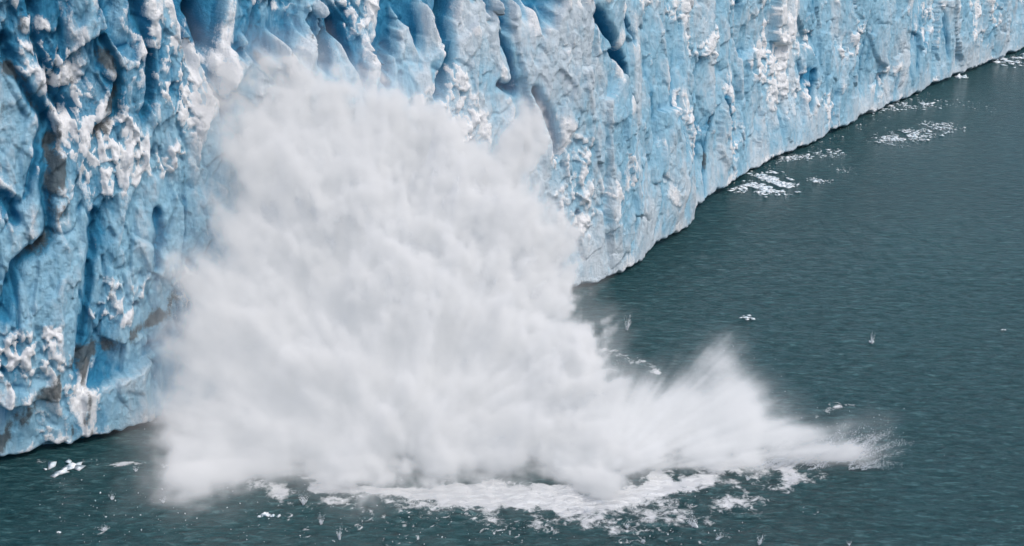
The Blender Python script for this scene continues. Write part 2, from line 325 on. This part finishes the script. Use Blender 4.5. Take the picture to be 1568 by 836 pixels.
------------
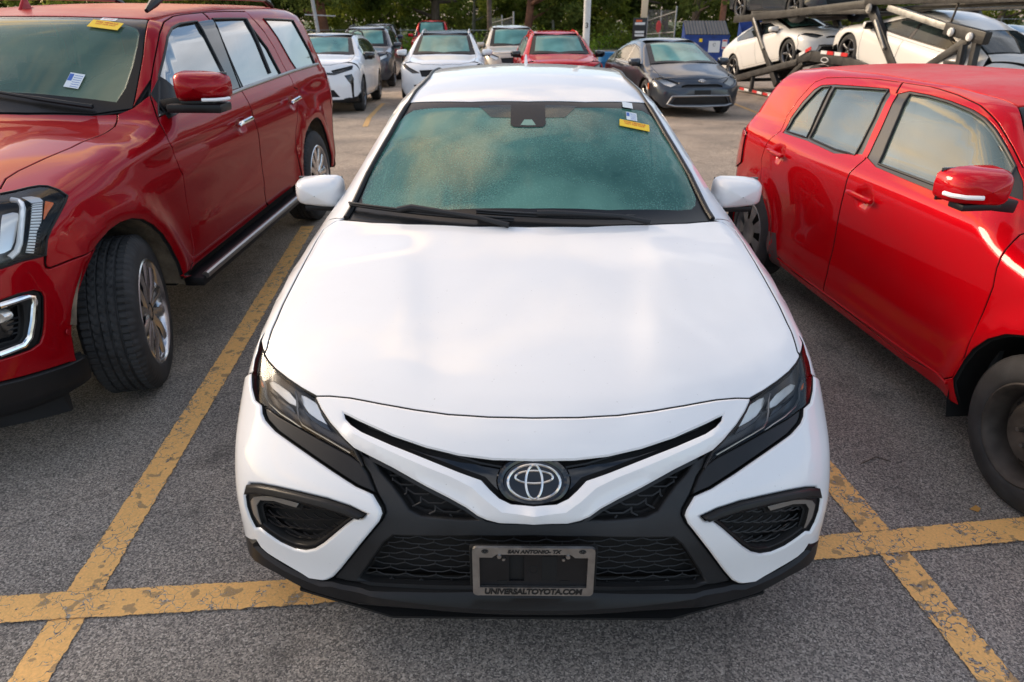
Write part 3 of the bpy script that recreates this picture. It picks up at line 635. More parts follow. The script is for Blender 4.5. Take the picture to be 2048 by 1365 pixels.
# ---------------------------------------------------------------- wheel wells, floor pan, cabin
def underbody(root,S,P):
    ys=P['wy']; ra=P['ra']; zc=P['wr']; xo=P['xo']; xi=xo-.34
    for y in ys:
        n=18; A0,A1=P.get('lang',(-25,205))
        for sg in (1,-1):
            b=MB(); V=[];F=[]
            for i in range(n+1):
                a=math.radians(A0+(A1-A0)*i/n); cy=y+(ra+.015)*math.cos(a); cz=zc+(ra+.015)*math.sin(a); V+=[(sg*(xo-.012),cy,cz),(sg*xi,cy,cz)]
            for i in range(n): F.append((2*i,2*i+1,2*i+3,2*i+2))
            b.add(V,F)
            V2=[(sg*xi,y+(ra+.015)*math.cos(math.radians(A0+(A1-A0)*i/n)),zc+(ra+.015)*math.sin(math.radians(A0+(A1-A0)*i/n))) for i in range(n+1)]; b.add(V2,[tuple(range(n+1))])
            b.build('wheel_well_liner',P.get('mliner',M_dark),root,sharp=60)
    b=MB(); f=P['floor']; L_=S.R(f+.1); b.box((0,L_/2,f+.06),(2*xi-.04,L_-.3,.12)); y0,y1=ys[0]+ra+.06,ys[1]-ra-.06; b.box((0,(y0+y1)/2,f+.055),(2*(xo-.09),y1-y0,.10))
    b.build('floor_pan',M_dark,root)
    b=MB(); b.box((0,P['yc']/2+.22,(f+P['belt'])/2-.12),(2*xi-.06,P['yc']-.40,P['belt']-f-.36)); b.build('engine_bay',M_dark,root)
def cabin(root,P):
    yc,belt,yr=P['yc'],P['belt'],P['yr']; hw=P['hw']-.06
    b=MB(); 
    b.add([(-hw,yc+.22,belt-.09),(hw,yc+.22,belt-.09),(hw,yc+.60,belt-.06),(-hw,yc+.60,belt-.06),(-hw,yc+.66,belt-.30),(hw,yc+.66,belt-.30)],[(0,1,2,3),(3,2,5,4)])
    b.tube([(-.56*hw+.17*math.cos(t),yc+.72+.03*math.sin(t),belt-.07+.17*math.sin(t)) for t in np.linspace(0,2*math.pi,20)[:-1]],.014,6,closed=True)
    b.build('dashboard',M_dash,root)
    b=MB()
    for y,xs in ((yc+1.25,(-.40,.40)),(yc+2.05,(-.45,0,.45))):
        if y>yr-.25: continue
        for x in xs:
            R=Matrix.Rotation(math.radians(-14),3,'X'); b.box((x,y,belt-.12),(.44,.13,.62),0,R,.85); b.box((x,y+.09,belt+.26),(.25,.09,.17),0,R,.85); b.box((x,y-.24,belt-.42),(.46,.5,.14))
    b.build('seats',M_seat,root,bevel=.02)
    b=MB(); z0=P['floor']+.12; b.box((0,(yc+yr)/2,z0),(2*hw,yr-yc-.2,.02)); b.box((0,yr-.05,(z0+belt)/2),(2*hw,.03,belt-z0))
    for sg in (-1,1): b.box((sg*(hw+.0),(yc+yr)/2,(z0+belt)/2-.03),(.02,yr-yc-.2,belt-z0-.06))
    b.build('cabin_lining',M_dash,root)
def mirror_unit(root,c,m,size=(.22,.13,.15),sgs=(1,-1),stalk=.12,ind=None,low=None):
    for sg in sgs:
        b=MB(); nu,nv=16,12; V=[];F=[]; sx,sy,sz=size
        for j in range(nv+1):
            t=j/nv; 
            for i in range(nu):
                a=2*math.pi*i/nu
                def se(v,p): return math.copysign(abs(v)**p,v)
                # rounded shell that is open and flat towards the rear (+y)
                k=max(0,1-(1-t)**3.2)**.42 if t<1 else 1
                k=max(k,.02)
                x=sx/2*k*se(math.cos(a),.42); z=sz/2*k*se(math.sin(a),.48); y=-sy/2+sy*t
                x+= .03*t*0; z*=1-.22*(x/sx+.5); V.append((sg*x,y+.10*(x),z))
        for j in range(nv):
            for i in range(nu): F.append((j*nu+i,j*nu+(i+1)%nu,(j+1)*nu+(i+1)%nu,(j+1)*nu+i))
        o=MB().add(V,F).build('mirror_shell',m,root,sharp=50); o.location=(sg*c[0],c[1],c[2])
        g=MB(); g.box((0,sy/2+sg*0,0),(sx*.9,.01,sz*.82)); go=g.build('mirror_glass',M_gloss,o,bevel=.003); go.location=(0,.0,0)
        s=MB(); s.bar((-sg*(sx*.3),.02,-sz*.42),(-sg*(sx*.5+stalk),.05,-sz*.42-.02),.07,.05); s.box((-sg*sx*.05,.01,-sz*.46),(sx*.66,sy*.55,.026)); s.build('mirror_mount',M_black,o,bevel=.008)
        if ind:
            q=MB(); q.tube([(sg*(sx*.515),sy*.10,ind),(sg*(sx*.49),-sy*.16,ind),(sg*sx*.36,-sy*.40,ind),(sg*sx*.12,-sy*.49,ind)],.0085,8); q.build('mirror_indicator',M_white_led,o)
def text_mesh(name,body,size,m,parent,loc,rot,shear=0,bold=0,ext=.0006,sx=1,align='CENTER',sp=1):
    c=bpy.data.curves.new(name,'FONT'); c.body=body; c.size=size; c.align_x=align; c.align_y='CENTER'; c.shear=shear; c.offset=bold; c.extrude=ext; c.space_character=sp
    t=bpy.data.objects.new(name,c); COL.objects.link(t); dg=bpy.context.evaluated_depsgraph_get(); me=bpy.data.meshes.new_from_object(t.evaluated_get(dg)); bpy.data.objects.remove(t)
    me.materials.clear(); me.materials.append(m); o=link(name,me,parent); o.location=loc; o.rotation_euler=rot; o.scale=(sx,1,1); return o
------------
> [CHALLENGE]: Reproduce each line holding the word "this".

> [FINAL RESULT]:
The Blender Python script for this scene continues. Write part 2, from line 325 on. This part finishes the script. Use Blender 4.5. Take the picture to be 1568 by 836 pixels.
Write part 3 of the bpy script that recreates this picture. It picks up at line 635. More parts follow. The script is for Blender 4.5. Take the picture to be 2048 by 1365 pixels.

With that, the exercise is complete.